Look at our lesson today in  Joel (yep, “Joel.” He’s one of the minor prophets in the Old Testament) 2:12-26:

“Yet even now,” says the Lord, “return to me with all your heart, with fasting, with weeping, and with mourning; and rend your hearts and not your garments.” Return to the Lord, your God, for he is gracious and merciful, slow to anger, and abounding in steadfast love, and repents of evil. Who knows whether he will not turn and repent, and leave a blessing behind him, a cereal offering and a drink offering for the Lord, your God?

Blow the trumpet in Zion; sanctify a fast; call a solemn assembly; gather the people.

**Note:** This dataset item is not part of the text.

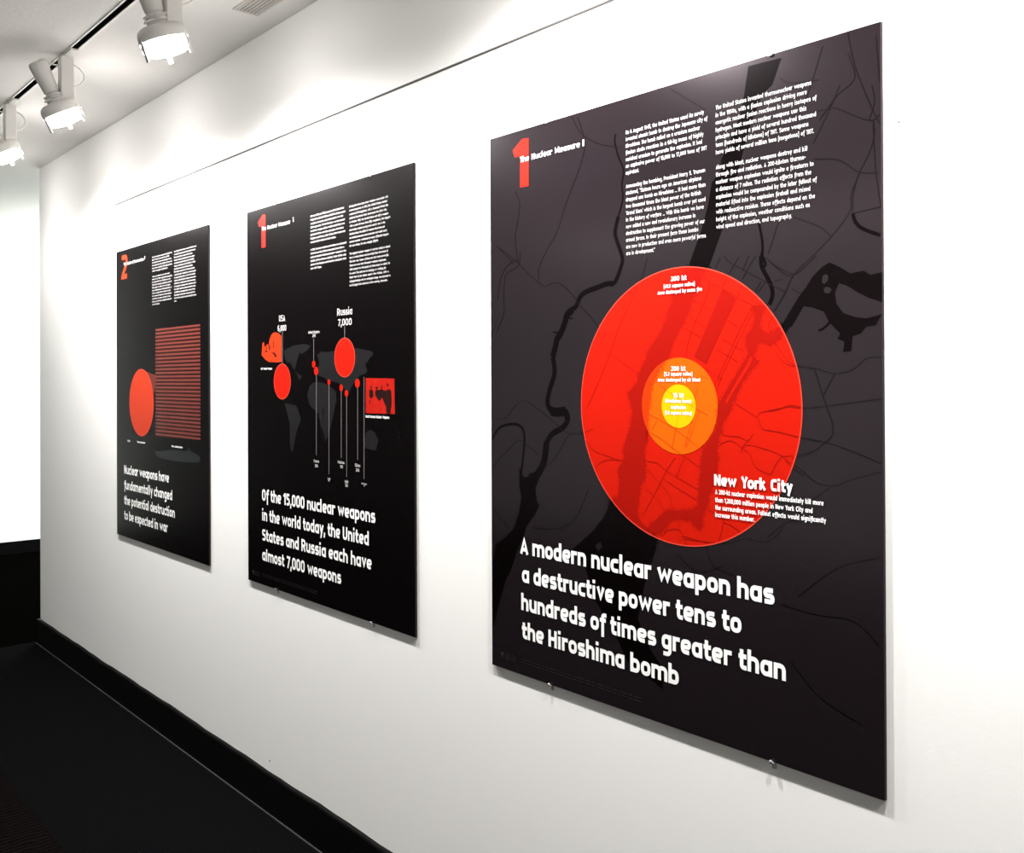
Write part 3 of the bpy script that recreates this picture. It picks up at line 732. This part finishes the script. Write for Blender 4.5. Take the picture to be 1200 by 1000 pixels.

Sanctify the congregation; assemble the elders; gather the children, even nursing infants. Let the bridegroom leave his room, and the bride her chamber.

Between the vestibule and the altar let the priests, the ministers of the Lord, weep and say, “Spare thy people, O Lord, and make not thy heritage a reproach, a byword among the nations. Why should they say among the peoples, ‘Where is their God?’” (Joel 2:12-17, please read the rest. You’ll really love it)

This Sunday is Forgiveness Sunday and we will step into Great Lent on our annual spiritual labor toward Pascha. So, how do we do Lent well? We do Lent well by not trying to do it on our own. We do Lent well by paying attention to the wisdom the Church gives us in all the tools provided to prepare us for this journey. And one of the main tools is the wake-up call of Fasting! Fasting is tied closely to repentance because the heart of repentance is finally waking up to the wrong way of thinking in our lives that produces wrong actions, choice, and behaviors. And what makes them “wrong” isn’t some violation of a rule as much as it is a revelation of a lack of love for God and too focused a love on myself. So, what’s the remedy for unhealthy self-focus? Deprive the stomach of every little thing it wants! Learn to discipline my desires and to channel the power of desire towards a healthy spiritual life. The path to doing this is the gift of fasting and a purposeful Lent.

All too often it’s easy to miss the warnings in my life because my life, my soul, my mind is flooded with my own “voice.” The selfish wants drown out that “still, small voice” that is screaming at me that I am going down a wrong path. I am only going to wake up to those loving warnings if I stop the routine of spiritual deafness and listen to wisdom that calls me to another path.

Today, are you planning right now how you and your family will keep a spiritually profitable Great Lent? Have you gone through the frig and the pantry to make sure “Clean Monday” is really clean? Don’t let this beautiful alarm of Great Lent be ignored because you’ve heard it so often before. Step up to a more purposeful Orthodox life by hearing the call in your soul from your Church to approach with love and confidence the gateway of Great Lent on Forgiveness Sunday!

1 Comment

  • Deacon John Gresham
    Posted March 11, 2019 at 10:13 am

    Thanks, Fr. I needed to read this. But, that alarm bell does look a bit too much like a doughnut.